**Task to complete:** Quote verbatim everything from the line containing "CL, FR), M_wallR)" down to the line containing "struct('wall_room_right', bm, M_wall)", with both of those lines included and no others.

**Recorded data:**
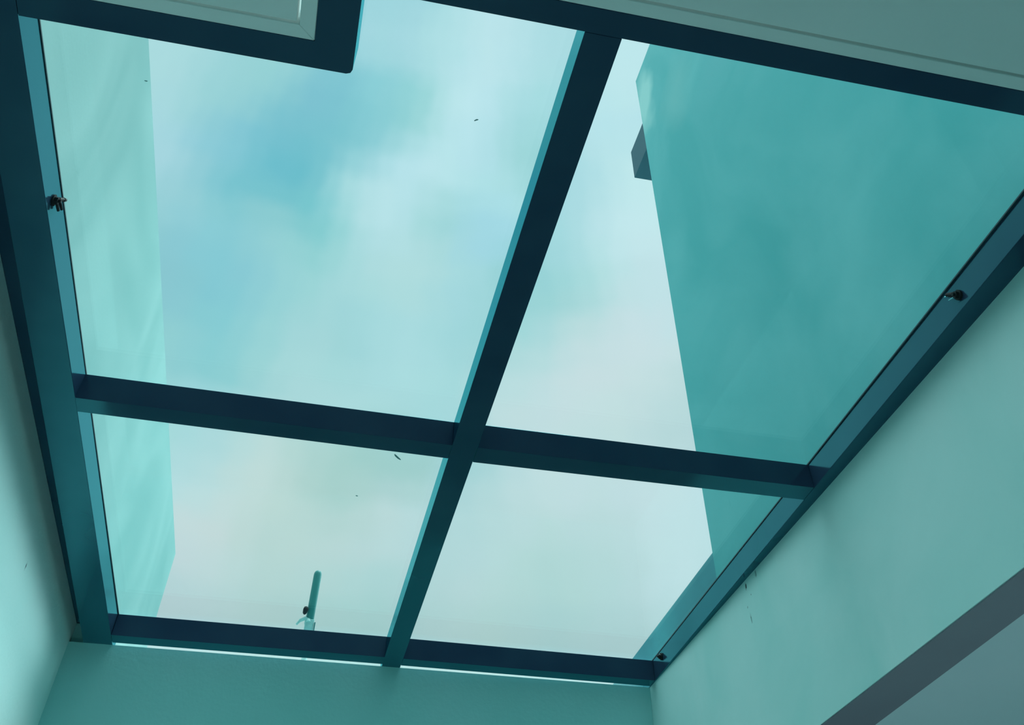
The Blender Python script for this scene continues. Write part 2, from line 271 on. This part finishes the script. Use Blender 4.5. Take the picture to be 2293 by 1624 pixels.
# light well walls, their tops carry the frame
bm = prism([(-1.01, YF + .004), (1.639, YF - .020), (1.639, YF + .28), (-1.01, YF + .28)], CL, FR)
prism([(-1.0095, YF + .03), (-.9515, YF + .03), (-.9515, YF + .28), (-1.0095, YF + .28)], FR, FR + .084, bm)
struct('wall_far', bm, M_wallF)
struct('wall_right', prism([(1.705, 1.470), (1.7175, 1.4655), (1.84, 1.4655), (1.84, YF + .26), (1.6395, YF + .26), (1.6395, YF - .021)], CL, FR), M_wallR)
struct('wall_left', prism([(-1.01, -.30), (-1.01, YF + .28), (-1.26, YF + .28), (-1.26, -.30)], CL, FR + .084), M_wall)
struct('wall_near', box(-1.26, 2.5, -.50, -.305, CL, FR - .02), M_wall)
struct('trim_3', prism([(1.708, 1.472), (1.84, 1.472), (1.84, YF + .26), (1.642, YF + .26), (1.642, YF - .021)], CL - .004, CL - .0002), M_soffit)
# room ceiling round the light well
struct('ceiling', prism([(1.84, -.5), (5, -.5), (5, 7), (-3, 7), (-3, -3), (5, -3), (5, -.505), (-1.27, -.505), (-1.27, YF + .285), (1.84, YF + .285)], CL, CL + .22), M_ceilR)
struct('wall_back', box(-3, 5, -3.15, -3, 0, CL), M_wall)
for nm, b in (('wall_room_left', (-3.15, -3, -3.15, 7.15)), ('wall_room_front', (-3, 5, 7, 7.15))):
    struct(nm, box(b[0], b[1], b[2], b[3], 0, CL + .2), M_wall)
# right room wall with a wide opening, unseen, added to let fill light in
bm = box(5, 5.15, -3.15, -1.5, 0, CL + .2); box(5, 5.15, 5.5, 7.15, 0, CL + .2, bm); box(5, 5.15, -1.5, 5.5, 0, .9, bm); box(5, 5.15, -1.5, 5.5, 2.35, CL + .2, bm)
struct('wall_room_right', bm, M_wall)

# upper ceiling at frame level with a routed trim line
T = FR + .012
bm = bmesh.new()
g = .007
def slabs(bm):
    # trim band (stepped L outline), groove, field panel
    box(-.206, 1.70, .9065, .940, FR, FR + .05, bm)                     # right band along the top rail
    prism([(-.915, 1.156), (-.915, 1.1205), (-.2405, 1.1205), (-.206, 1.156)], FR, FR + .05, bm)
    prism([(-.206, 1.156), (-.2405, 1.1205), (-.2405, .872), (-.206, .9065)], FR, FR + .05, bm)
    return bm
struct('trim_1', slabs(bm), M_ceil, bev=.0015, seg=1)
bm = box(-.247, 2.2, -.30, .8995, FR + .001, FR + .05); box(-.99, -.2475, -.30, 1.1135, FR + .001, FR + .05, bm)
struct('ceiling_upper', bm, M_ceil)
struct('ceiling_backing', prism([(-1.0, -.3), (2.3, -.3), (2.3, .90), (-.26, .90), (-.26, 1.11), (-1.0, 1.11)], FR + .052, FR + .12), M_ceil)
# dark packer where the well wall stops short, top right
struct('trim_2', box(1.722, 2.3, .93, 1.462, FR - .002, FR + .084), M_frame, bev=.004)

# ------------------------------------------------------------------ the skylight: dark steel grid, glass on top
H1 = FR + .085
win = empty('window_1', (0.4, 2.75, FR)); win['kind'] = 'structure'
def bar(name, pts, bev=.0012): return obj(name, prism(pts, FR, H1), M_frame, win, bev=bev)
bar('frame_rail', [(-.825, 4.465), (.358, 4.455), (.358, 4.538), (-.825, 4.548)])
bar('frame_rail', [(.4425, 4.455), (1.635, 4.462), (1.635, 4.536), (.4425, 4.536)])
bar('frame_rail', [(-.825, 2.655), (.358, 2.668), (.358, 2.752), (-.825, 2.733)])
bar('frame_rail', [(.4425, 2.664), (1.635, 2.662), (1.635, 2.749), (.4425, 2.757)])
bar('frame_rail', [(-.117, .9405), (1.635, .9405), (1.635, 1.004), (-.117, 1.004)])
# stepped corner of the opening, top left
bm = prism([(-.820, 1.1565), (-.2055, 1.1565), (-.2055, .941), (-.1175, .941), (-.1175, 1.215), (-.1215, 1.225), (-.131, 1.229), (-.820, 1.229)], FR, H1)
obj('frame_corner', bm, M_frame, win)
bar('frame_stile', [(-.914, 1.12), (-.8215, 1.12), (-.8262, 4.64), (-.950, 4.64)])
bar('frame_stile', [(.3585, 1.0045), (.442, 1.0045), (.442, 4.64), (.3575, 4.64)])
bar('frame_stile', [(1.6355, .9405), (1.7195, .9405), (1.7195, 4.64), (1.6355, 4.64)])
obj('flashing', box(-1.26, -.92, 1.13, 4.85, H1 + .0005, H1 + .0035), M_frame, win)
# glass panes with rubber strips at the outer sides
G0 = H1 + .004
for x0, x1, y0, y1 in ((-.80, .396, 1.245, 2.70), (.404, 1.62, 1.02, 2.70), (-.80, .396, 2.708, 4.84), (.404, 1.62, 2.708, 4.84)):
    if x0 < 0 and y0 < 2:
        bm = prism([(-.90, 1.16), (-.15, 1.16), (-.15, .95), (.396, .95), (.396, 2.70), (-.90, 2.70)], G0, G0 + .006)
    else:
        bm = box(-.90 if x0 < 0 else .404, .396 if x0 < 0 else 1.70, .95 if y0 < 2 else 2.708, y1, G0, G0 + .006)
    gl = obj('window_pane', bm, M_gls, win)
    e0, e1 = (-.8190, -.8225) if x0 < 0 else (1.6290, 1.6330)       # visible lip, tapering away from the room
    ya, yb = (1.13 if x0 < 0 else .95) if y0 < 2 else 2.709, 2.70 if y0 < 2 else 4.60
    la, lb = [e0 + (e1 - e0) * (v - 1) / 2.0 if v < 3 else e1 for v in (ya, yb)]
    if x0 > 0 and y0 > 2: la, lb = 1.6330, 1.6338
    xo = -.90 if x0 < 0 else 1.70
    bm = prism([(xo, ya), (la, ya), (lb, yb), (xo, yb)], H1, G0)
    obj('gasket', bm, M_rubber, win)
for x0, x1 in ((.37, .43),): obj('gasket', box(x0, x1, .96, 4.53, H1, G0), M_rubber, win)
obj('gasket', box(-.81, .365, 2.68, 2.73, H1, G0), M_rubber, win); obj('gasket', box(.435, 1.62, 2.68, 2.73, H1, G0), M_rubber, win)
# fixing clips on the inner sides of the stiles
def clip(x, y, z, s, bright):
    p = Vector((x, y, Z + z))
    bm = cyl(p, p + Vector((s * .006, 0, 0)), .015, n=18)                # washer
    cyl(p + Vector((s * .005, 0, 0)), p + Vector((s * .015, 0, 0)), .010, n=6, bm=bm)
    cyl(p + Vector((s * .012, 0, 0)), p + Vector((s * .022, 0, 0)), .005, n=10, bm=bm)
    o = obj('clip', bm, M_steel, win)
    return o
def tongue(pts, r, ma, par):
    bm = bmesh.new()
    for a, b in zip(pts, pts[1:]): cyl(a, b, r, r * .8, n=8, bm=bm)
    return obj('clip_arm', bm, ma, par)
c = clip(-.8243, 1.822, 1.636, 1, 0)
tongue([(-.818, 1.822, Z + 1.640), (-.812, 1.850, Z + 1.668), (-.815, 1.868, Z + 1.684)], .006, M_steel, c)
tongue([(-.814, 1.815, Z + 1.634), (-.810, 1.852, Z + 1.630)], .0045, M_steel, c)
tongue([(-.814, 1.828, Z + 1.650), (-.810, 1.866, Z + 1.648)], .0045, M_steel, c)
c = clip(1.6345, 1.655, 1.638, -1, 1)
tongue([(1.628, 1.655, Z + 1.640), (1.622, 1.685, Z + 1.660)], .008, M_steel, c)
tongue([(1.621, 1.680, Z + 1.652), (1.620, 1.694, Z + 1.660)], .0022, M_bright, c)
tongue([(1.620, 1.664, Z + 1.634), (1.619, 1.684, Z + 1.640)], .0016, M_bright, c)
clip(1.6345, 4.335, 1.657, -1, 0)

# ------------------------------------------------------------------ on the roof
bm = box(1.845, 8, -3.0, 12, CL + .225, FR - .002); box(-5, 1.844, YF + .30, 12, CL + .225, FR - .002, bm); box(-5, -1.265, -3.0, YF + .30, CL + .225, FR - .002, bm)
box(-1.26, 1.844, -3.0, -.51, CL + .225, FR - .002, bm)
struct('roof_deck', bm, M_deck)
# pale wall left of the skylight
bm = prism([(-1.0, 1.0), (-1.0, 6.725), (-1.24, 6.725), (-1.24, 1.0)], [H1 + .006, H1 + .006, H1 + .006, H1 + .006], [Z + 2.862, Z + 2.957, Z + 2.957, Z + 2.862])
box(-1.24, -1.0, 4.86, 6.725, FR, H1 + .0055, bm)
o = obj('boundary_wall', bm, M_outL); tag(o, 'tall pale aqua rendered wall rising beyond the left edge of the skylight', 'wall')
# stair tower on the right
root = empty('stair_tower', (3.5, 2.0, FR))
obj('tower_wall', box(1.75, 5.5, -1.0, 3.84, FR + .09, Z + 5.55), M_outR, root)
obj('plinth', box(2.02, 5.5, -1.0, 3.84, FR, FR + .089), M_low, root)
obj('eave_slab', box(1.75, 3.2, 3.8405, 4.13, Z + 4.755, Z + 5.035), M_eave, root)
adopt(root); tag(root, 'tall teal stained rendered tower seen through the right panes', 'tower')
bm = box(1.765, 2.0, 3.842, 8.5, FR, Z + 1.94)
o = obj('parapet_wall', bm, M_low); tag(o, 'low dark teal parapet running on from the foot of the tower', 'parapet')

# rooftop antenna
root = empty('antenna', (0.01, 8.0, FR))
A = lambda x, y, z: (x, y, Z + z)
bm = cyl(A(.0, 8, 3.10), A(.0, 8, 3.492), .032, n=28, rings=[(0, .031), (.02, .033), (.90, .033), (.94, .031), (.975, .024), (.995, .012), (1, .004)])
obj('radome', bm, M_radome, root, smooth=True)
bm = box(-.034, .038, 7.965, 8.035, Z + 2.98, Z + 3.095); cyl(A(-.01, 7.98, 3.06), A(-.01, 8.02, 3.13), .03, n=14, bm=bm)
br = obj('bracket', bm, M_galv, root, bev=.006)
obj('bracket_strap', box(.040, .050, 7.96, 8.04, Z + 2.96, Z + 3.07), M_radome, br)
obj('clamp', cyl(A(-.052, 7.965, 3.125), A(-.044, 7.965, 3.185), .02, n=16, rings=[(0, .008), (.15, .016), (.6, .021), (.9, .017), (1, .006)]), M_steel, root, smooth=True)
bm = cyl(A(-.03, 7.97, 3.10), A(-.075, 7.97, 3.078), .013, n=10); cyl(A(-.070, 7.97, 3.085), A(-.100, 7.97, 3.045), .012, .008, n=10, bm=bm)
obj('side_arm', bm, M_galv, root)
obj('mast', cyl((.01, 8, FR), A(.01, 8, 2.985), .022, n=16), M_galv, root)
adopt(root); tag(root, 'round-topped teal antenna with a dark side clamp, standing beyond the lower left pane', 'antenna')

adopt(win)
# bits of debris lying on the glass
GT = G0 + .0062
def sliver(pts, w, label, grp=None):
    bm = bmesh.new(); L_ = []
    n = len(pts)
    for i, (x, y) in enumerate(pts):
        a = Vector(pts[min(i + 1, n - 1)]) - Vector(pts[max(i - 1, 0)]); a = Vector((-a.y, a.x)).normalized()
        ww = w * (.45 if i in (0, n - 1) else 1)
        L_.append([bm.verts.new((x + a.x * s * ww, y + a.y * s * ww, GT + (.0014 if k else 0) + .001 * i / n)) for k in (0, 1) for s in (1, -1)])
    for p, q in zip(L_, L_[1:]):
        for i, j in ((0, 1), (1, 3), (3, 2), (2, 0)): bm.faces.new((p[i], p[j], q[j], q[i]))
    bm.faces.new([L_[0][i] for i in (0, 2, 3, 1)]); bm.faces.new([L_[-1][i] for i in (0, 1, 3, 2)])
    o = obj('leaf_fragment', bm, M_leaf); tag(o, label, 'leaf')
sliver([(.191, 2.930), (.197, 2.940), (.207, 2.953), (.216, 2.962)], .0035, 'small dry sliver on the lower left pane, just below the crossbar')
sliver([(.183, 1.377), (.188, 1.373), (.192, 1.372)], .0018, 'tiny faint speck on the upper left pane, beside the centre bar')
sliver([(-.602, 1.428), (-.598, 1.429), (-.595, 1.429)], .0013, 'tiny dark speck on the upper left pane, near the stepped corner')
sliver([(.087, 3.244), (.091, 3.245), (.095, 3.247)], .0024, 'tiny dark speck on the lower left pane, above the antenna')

**Answer for this exercise:**
struct('wall_right', prism([(1.705, 1.470), (1.7175, 1.4655), (1.84, 1.4655), (1.84, YF + .26), (1.6395, YF + .26), (1.6395, YF - .021)], CL, FR), M_wallR)
struct('wall_left', prism([(-1.01, -.30), (-1.01, YF + .28), (-1.26, YF + .28), (-1.26, -.30)], CL, FR + .084), M_wall)
struct('wall_near', box(-1.26, 2.5, -.50, -.305, CL, FR - .02), M_wall)
struct('trim_3', prism([(1.708, 1.472), (1.84, 1.472), (1.84, YF + .26), (1.642, YF + .26), (1.642, YF - .021)], CL - .004, CL - .0002), M_soffit)
# room ceiling round the light well
struct('ceiling', prism([(1.84, -.5), (5, -.5), (5, 7), (-3, 7), (-3, -3), (5, -3), (5, -.505), (-1.27, -.505), (-1.27, YF + .285), (1.84, YF + .285)], CL, CL + .22), M_ceilR)
struct('wall_back', box(-3, 5, -3.15, -3, 0, CL), M_wall)
for nm, b in (('wall_room_left', (-3.15, -3, -3.15, 7.15)), ('wall_room_front', (-3, 5, 7, 7.15))):
    struct(nm, box(b[0], b[1], b[2], b[3], 0, CL + .2), M_wall)
# right room wall with a wide opening, unseen, added to let fill light in
bm = box(5, 5.15, -3.15, -1.5, 0, CL + .2); box(5, 5.15, 5.5, 7.15, 0, CL + .2, bm); box(5, 5.15, -1.5, 5.5, 0, .9, bm); box(5, 5.15, -1.5, 5.5, 2.35, CL + .2, bm)
struct('wall_room_right', bm, M_wall)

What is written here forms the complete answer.